» **DATA**:
--- --- ---

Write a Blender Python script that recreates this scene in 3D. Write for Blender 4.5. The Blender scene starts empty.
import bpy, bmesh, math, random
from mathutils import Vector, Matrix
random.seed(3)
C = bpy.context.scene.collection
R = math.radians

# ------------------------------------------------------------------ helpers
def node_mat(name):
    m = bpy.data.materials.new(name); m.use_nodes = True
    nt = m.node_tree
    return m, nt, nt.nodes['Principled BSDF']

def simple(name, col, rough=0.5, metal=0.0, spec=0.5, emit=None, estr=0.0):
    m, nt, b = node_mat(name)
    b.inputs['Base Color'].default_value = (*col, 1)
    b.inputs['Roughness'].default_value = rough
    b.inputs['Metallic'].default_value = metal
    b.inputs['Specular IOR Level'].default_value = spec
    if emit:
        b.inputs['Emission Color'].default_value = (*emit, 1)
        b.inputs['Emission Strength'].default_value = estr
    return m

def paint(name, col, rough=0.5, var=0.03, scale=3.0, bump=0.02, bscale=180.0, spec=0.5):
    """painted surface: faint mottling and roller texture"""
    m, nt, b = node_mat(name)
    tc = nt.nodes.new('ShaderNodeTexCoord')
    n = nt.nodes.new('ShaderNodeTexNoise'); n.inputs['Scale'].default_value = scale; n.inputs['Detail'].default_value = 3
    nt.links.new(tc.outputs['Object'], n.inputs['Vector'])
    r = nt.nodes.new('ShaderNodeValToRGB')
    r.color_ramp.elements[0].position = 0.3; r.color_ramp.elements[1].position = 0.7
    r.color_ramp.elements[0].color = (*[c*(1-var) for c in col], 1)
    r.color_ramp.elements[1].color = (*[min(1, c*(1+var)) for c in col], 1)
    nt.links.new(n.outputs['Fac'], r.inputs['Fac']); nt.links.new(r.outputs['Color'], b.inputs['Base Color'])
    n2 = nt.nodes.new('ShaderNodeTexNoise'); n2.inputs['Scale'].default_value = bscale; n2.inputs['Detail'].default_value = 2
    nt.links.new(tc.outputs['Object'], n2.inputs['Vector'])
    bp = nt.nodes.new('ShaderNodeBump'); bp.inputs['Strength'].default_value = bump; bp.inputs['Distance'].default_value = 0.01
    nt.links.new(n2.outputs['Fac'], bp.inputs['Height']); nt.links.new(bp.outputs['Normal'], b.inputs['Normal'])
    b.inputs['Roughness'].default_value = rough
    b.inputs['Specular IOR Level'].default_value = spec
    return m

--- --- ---

» **TASK TO CARRY OUT**: In the listing above, reproduce the first line and each one after it through the line that contains "R = math.radians".

» **OUTPUT OF THE EXERCISE**:
Write a Blender Python script that recreates this scene in 3D. Write for Blender 4.5. The Blender scene starts empty.
import bpy, bmesh, math, random
from mathutils import Vector, Matrix
random.seed(3)
C = bpy.context.scene.collection
R = math.radians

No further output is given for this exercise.